Saturday, March 1, 2014

Re: No Right to Invidious Discrimination in Public Arena

Steve Temple Tom Anderson unfortunately your argument is flawed at its base, My private business is in my private building that I open to the public for purposes of commerce (just like the muslim or jewish butcher), I refuse service to those imdo not want to do business with, they are free to go and do business with my competitors. If I were a government institution or an institution funded by the government you MIGHT have a point, but I am not. If I choose to not support, promote, or associate with a person or persons it is my right...


Steve Temple Also the government should not be in the business of limiting the individual, it also should not be in the business of promoting the aberrant or deviant behavior of individuals, it should be neutral and let the people and free enterprise work it out.
about an hour ago · 

My reply:

Steve Temple. You have not demonstrated any flaw. Please consider any two business entities. Each owns its own property and can, in principle, determine use and disposal of said property. If one of the businesses wishes to make use of the other business' property, such as access rights, then it must agree to the terms offered. It does not have a right to use the other business' property. That is the capitalist model in which property rights, as individual rights, are respected and protected.

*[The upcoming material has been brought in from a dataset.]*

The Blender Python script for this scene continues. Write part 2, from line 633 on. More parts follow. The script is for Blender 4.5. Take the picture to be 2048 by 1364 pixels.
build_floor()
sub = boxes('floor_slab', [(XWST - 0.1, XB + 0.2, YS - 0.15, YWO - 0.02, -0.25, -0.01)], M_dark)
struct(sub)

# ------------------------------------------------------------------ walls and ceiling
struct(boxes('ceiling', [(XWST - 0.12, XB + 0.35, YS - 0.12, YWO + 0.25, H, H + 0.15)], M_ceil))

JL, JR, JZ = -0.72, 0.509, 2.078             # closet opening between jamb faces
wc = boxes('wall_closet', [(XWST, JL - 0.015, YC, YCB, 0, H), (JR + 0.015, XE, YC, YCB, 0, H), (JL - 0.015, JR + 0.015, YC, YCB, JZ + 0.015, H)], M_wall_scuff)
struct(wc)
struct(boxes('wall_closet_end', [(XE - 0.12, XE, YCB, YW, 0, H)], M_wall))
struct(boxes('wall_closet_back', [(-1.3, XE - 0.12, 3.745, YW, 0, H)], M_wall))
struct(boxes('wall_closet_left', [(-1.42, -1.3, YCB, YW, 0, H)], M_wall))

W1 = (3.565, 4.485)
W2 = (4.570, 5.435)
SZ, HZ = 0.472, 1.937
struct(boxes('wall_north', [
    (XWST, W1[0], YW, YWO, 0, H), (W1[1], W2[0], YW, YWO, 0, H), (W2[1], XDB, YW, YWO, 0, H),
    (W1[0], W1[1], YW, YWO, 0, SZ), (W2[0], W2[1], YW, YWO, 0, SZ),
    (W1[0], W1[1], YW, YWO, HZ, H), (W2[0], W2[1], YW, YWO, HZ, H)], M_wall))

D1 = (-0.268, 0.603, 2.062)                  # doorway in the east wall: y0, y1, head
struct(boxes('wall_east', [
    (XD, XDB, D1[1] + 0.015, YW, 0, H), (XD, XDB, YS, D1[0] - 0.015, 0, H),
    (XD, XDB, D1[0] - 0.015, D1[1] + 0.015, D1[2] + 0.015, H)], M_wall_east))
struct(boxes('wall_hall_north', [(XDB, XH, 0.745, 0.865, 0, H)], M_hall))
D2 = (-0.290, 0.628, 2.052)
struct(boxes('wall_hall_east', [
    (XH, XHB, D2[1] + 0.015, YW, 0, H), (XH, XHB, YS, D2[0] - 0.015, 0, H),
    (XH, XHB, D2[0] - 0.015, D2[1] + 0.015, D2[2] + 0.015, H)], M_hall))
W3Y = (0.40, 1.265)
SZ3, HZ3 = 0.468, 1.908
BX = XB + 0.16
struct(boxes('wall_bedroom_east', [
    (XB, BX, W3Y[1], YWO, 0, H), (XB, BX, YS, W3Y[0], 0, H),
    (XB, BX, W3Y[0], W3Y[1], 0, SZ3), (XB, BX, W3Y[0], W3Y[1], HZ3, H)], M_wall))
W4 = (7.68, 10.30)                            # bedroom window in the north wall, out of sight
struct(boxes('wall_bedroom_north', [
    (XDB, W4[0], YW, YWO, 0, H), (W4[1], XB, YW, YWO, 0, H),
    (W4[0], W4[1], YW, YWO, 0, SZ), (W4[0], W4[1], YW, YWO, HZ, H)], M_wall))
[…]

Now the public road is owned by those who paid for it, i.e. the taxpayers, and the government, at various levels, exists as the agent of the owners, i.e. the taxpaying public. Taxpayers then have a right to determine the conditions under which they make said public property available for use to anyone wishing to make use of it.

Any business accessing the public infrastructure must conform in its behavior to those rules--laws--the public (through government) has determined for its use and disposal. Just as Jim Crow laws required such business to segregate by race, the 1964 Civil Rights Act, as well as the US Supreme Court, has determined that invidious discrimination in "public accommodations" is illegal; and, of course, it is also immoral since it is irrational for business to so discriminate.

If the road were purely privately owned, and did not form any link to public roadways or other publicly-owned infrastructure, then, by these lights, it would be legally free to discriminate invidiously. Frankly, it is difficult to see how any such private roads, which I advocate, could escape the requirements of either a public body, or the terms of some large corporation that would undoubtedly behave in a rational manner and similarly require any use (linkage, or access) of (or to) its property to be in accord with the principle of non-invidious discrimination.

As to your other objection, taxpayers are not "limiting" the individual except in the sense that non-owners, or partial-owners, cannot take it upon themselves to determine the policies of a public entity. We have corporate procedures that must be followed in any legal entity that is owned by more than one person. I am a stockholder of Walmart, but I certainly have no right to tell Walmart executives how to run the business in any way, shape or form. I may be able to influence Walmart's policies, IF I owned a significant percentage of the stock, but I would only have influence. My voice alone would not determine anything unless I owned 100% of the stock.

If the taxpayers, through their agency, the government, choose to enforce non-invidious discrimination, then they have that perfect right, within the limits defined by the US Constitution, as interpreted by the US Supreme Court.

Bottom line: If you wish to discriminate against people invidiously, then you have the perfect right to do so in your private home (even though the road on which you live may be public, a private home is not a business, nor is it catering to the general public, and it is therefore not offering an invitation to enter the premises). But your business is not your private home. By its nature, it is open to the public and the only way the public can reach your business is through some use of the public infrastructure. If you don't want to accept the taxpayer-defined rules of access, then don't open for business. You do not have any right to make use of another person's property without his consent, and that includes the taxpayers of this nation.